**Short exercise**
Below are some entries. Transcribe the lines from the one holding "Write the bpy" to the one holding "sc.render.resolution_x = 1024;", inclusive, but not the pictures among them.

**Data listing**

***

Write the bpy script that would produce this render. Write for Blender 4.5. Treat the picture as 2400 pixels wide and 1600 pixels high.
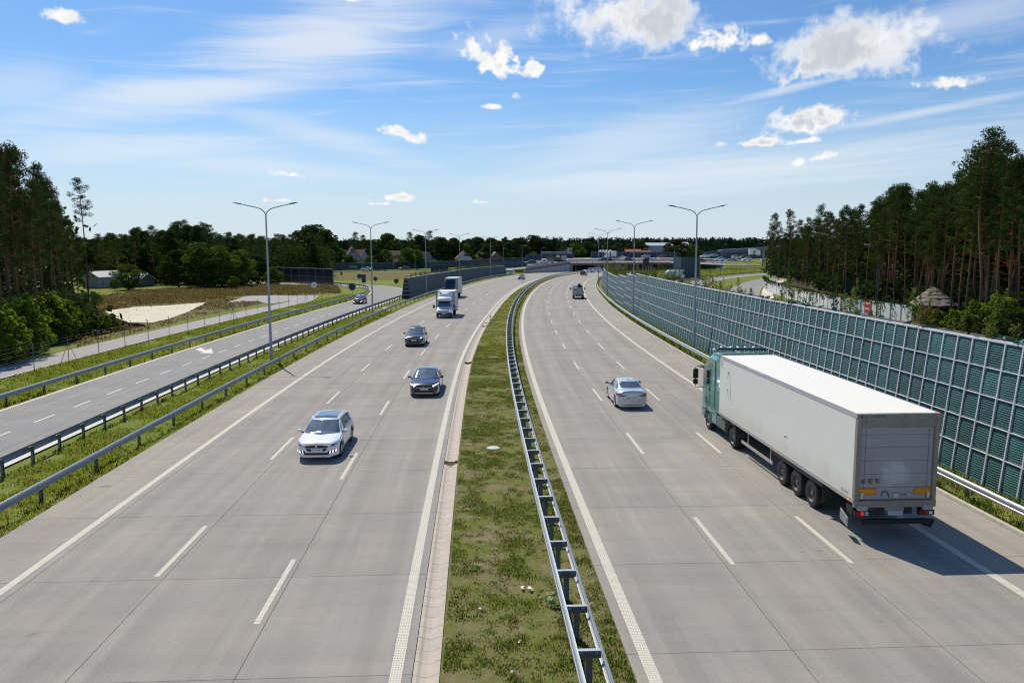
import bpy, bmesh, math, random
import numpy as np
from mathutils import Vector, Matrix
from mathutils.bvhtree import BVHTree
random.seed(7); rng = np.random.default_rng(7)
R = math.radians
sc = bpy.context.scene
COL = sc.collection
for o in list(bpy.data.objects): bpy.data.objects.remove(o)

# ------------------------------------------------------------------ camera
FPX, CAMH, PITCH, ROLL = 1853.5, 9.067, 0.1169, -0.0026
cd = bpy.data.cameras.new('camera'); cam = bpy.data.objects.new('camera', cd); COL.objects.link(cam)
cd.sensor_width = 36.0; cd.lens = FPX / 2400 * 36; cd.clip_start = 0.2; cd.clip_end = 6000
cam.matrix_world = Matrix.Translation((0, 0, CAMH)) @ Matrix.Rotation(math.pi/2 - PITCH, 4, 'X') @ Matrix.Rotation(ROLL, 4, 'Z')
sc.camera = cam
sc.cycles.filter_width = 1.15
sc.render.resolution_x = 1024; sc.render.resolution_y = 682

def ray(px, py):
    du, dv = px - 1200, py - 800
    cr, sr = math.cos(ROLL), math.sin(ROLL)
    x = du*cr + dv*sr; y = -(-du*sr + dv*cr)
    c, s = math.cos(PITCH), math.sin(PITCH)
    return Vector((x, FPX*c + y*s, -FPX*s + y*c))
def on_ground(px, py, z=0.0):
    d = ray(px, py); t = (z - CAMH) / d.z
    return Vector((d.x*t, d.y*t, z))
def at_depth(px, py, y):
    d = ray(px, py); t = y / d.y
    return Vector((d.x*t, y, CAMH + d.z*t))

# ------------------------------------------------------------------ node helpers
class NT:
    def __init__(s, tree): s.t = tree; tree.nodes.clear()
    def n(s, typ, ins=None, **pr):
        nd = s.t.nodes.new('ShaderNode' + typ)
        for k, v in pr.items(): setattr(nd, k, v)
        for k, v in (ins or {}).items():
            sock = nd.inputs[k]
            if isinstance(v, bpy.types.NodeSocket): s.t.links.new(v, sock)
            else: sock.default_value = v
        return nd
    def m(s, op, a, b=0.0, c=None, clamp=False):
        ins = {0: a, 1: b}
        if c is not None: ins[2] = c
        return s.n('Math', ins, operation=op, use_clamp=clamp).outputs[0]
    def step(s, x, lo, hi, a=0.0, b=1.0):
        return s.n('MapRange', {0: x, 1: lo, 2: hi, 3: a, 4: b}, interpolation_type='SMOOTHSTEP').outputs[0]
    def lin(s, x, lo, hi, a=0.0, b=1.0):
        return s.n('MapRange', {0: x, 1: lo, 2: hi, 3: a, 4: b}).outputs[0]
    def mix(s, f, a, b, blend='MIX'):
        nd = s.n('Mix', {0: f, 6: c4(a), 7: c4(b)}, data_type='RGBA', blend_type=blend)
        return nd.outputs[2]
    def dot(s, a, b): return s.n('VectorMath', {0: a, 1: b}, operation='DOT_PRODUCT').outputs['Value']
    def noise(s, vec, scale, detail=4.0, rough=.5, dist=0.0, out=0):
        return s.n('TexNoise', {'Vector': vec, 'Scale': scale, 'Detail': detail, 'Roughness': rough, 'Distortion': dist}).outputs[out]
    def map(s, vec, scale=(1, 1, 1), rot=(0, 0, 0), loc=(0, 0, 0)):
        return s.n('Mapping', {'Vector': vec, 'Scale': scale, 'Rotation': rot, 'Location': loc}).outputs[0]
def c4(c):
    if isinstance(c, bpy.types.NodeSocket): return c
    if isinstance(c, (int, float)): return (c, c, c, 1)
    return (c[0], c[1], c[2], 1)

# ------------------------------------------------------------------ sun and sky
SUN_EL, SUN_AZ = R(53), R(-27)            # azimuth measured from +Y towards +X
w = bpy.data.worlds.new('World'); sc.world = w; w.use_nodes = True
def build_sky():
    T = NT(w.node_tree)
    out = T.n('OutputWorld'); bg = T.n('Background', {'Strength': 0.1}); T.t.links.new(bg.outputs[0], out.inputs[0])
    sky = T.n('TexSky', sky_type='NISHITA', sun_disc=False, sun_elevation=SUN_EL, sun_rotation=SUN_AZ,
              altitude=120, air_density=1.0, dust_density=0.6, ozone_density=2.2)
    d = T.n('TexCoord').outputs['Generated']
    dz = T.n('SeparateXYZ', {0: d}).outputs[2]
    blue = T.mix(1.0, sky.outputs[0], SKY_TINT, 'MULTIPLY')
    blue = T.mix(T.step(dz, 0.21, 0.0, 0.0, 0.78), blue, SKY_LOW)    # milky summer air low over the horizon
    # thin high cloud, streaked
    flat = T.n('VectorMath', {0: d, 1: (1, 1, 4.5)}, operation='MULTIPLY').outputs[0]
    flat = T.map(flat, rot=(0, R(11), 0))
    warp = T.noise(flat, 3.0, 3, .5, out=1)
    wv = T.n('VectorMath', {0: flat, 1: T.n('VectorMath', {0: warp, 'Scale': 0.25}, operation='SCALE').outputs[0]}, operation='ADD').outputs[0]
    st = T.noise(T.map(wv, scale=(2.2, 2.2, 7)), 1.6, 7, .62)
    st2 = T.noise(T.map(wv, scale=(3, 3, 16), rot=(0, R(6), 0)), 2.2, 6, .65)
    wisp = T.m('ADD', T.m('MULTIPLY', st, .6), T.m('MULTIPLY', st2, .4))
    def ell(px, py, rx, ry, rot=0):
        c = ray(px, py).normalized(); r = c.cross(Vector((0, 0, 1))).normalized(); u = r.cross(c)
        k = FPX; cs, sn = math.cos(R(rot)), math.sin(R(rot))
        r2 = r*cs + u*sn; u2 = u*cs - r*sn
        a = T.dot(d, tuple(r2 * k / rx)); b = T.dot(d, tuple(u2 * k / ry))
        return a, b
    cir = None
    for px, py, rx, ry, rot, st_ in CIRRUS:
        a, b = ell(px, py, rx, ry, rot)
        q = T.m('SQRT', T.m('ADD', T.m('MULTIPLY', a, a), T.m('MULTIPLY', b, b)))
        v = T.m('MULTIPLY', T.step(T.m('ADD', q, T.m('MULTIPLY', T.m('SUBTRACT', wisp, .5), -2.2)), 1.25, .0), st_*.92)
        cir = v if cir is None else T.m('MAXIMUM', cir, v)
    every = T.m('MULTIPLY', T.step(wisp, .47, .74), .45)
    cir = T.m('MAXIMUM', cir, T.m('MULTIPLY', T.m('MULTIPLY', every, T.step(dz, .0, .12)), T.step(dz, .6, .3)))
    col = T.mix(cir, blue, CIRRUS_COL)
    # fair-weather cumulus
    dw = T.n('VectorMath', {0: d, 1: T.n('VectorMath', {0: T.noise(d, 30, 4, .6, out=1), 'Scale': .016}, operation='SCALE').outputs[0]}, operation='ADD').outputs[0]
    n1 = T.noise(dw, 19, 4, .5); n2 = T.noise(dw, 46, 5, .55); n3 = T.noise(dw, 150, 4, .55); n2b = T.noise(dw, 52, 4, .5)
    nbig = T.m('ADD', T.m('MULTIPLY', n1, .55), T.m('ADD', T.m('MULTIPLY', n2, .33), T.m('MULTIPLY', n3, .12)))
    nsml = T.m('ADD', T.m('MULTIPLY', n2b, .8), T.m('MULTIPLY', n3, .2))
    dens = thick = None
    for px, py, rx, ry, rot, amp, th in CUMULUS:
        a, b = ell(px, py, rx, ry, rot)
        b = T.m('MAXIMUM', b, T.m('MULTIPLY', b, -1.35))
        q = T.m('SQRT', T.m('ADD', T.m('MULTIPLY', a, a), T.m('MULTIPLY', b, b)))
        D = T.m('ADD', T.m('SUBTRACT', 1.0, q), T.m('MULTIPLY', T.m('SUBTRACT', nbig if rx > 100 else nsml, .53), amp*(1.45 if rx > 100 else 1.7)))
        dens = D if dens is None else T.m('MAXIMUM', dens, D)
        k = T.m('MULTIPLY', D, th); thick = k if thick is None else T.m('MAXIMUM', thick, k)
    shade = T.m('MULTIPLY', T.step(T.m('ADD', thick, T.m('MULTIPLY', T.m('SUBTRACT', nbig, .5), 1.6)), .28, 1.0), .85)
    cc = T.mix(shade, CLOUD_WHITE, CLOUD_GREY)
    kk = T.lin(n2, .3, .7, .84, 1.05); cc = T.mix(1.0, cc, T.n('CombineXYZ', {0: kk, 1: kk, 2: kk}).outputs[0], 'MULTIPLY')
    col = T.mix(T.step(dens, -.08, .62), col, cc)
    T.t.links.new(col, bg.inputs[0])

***

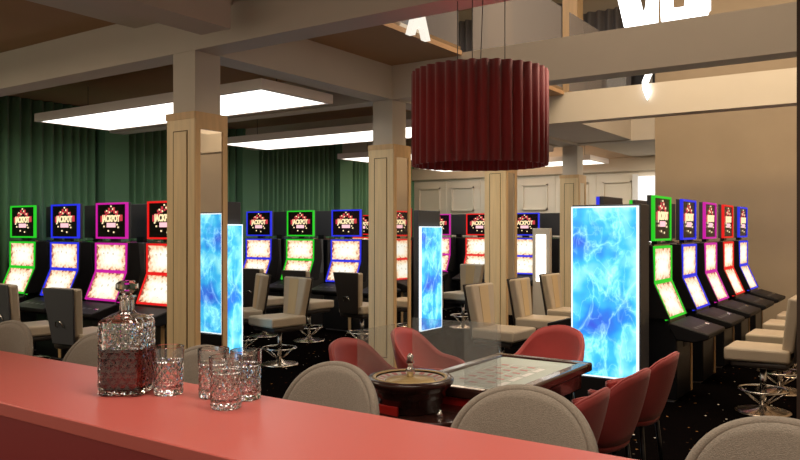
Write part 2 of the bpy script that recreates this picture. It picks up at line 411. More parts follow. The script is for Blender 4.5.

***

**Task result**
Write the bpy script that would produce this render. Write for Blender 4.5. Treat the picture as 2400 pixels wide and 1600 pixels high.
import bpy, bmesh, math, random
import numpy as np
from mathutils import Vector, Matrix
from mathutils.bvhtree import BVHTree
random.seed(7); rng = np.random.default_rng(7)
R = math.radians
sc = bpy.context.scene
COL = sc.collection
for o in list(bpy.data.objects): bpy.data.objects.remove(o)

# ------------------------------------------------------------------ camera
FPX, CAMH, PITCH, ROLL = 1853.5, 9.067, 0.1169, -0.0026
cd = bpy.data.cameras.new('camera'); cam = bpy.data.objects.new('camera', cd); COL.objects.link(cam)
cd.sensor_width = 36.0; cd.lens = FPX / 2400 * 36; cd.clip_start = 0.2; cd.clip_end = 6000
cam.matrix_world = Matrix.Translation((0, 0, CAMH)) @ Matrix.Rotation(math.pi/2 - PITCH, 4, 'X') @ Matrix.Rotation(ROLL, 4, 'Z')
sc.camera = cam
sc.cycles.filter_width = 1.15
sc.render.resolution_x = 1024; sc.render.resolution_y = 682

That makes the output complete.